Le deuil est consommé avec l’inepte Modern Guilt (2008). Beck, souffrant à l’époque d’un sérieux problème de dos, s’appuie encore une fois sur un producteur de poids, à la personnalité marquée, d’autant qu’il semble avoir conscience de l’insuffisance de ses compositions. Danger Mouse (Demon Days de Gorillaz, Gnarls Barkley)  en profite pour phagocyter Beck et signer un album de Danger Mouse. Beck, lui, ne fait plus rien sur ce disque, à part essayer de chanter. Rien ne retient l’attention sur cet album aux mélodies flemmardes, à l’âme éteinte. C’était là le dernier album de Beck avant aujourd’hui. On aura eu le temps de quitter le deuil et de passer à autre chose, définitivement.

La nouvelle de la sortie imminente de Morning Phase, pensé comme la suite de Sea Change, nous fait soudain à nouveau espérer, peut-être même fantasmer. La nouvelle est à la fois bonne et mauvaise – bonne si l’on a aimé ce disque élégant qu’était Sea Change et si l’on persiste à aimer ce que Beck fut, mauvaise si l’on espérait retrouver le Beck bricoleur, au génie insolent, des 90’s.
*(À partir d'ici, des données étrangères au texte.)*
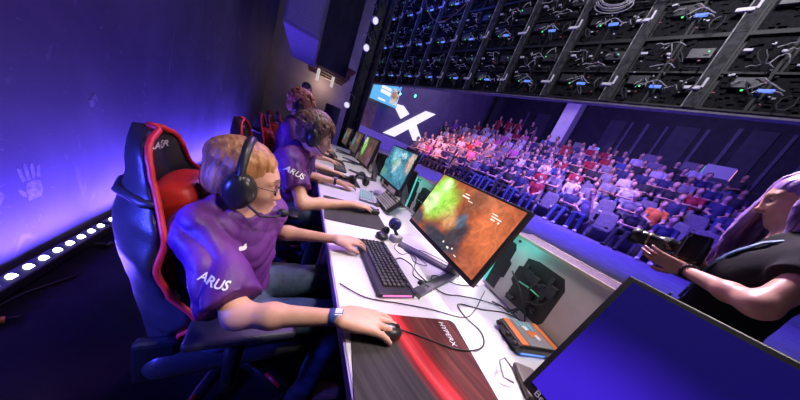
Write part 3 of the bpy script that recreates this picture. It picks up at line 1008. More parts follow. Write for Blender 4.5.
def keyboard(loc, rz, label, L=.40, W=.155, keym=None, body=None, bar=None, tilt=0.0):
    t = thing('keyboard', label, 'keyboard', loc, rz)
    MB().box((0, 0, .011), (W, L, .018), None, .004).box((W * .47, 0, .018), (.014, L, .016), None, .004).build('case', body or M['plastic'], t)
    mb = MB(); kw = .0185
    nrow, ncol = 6, int((L - .03) / .0195)
    for r in range(nrow):
        x = W * .40 - r * .0195 - (0.006 if r > 0 else 0)
        j = 0
        while j < ncol:
            yy = (L / 2 - .02) - j * .0195
            if r == 0 and j in (1, 6, 11, 16): j += 1; continue
            span = 1
            if r == 5 and 3 <= j <= 8: span = 6 if j == 3 else 1
            mb.box((x, yy - (span - 1) * .00975, .0245), (.0165, .0165 + (span - 1) * .0195, .009), None, .002, 1, taper=(.8, .9))
            j += span
    mb.build('keycaps', keym or M['keycap'], t)
    if bar: MB().box((0, -L / 2 - .0005, .012), (W * .8, .003, .008), None, .001).build('light_bar', bar, t)
    for sy in (-1, 1): MB().box((W * .35, sy * L * .4, .0015), (.012, .03, .003)).build('foot', M['rubber'], t)
    return t


keyboard((.42, .757, DZ), 0.02, 'black keyboard with a pink light bar under the near player\'s hand', bar=mpink)
keyboard((.61, 1.80, DZ), -.25, 'small pale keyboard with teal lights before the second player', .32, .12, glow('keys_pale', (.45, .75, .8), .35), mat('kb_silver', (.42, .40, .5), rough=.4))
kb = keyboard((.745, 1.62, DZ + .06), 0.0, 'grey keyboard standing tilted below the cyan monitor', .34, .13, mat('keys_white', (.5, .47, .45), rough=.5), M['plastic']); kb.rotation_euler = (0, -.85, .0)
keyboard((.5, 2.78, DZ), -.1, 'black keyboard before the third player', .38, .14)
keyboard((.5, 3.8, DZ), 0, 'black keyboard before the fourth player', .38, .14)

# ---- mouse mats


def mouse_mat(c, rz, w, l, m, label):
    t = thing('mouse_mat', label, 'mouse mat', (c[0], c[1], DZ), rz)
    mb = MB(); rr = .022; poly = []
    for (cx, cy, a0) in ((w / 2 - rr, l / 2 - rr, 0), (-w / 2 + rr, l / 2 - rr, 90), (-w / 2 + rr, -l / 2 + rr, 180), (w / 2 - rr, -l / 2 + rr, 270)):
        for k in range(5):
            a = math.radians(a0 + 22.5 * k); poly.append((cx + rr * math.cos(a), cy + rr * math.sin(a)))
    mb.prism(poly, (0, 0, 0), (1, 0, 0), (0, 1, 0), (0, 0, 1), .0035).build('cloth', m, t)
    return t


def swirl_mat():
    m, nt, b = new_mat('mouse_mat_red_swirl'); N, L = nt.nodes, nt.links
    b.inputs['Roughness'].default_value = .8; b.inputs['Specular IOR Level'].default_value = .3
    tc = N.new('ShaderNodeTexCoord')
    sx = N.new('ShaderNodeSeparateXYZ'); L.new(tc.outputs['Object'], sx.inputs[0])

    def mth(op, a, b_=None, c_=None):
        n = N.new('ShaderNodeMath'); n.operation = op
        for i, v in enumerate((a, b_, c_)):
            if v is None: continue
            if isinstance(v, (int, float)): n.inputs[i].default_value = v
            else: L.new(v, n.inputs[i])
        return n.outputs[0]
    X, Y = sx.outputs['X'], sx.outputs['Y']
    # the swirl's centre line: x = .04 - .75*y - 1.6*y^2 ...
    y2 = mth('MULTIPLY', Y, Y)
    cl = mth('ADD', mth('MULTIPLY', Y, -.50), mth('MULTIPLY', y2, .55))
    d = mth('SUBTRACT', mth('ADD', X, -.035), cl)
    nz = N.new('ShaderNodeTexNoise'); nz.inputs['Scale'].default_value = 1; nz.inputs['Detail'].default_value = 6
    cv = N.new('ShaderNodeCombineXYZ'); L.new(mth('MULTIPLY', d, 60.0), cv.inputs[0]); L.new(mth('MULTIPLY', Y, 3.0), cv.inputs[1]); L.new(cv.outputs[0], nz.inputs['Vector'])
    r = N.new('ShaderNodeValToRGB'); L.new(mth('MULTIPLY_ADD', d, 4.2, .5), r.inputs['Fac'])
    e = r.color_ramp.elements
    e[0].position = .0; e[0].color = (.05, .042, .045, 1); e[1].position = 1; e[1].color = (.12, .025, .022, 1)
    for p, c in ((.30, (.055, .045, .048)), (.38, (.25, .02, .025)), (.44, (.75, .03, .04)), (.48, (.95, .10, .11)), (.55, (.85, .035, .045)), (.64, (.35, .02, .02)), (.74, (.13, .025, .022)), (.88, (.17, .04, .03))):
        k = e.new(p); k.color = (*c, 1)
    r2 = N.new('ShaderNodeValToRGB'); L.new(nz.outputs['Fac'], r2.inputs['Fac'])
    r2.color_ramp.elements[0].position = .3; r2.color_ramp.elements[0].color = (.35, .35, .35, 1); r2.color_ramp.elements[1].position = .7; r2.color_ramp.elements[1].color = (1.25, 1.2, 1.2, 1)
    mx = N.new('ShaderNodeMixRGB'); mx.blend_type = 'MULTIPLY'; mx.inputs['Fac'].default_value = 1
    L.new(r.outputs[0], mx.inputs[1]); L.new(r2.outputs[0], mx.inputs[2]); L.new(mx.outputs[0], b.inputs['Base Color'])
    return m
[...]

Morning Phase frappe d’abord par sa similarité avec Sea Change. D’une certaine façon, il faut oser, aujourd’hui, signer un album doublon, comme le fut Guero pour Odelay, un remake en moins bien. La première chanson, « Morning », reprend les mêmes accords que « The Golden Age », qui ouvrait Sea Change, à l’accord près ; le même tempo, le même son 70’s (ce son de caisse claire qui faisait en grande partie le charme de la BO de The Virgin Suicides d’Air, très amis avec Beck à l’époque), le même arrangement au glockenspiel. La seule variante tient dans la mélodie du chant.

Le verdict est d’une simplicité désarmante : Beck est devenu fainéant. La vieille rumeur revient à l’esprit mais cette fois pour accuser le musicien : tous ces inédits entassés sur ses étagères sont la preuve d’une négligence coupable de l’ancien prodige, plus désormais bon qu’à la parodie, de lui-même ou de ses modèles.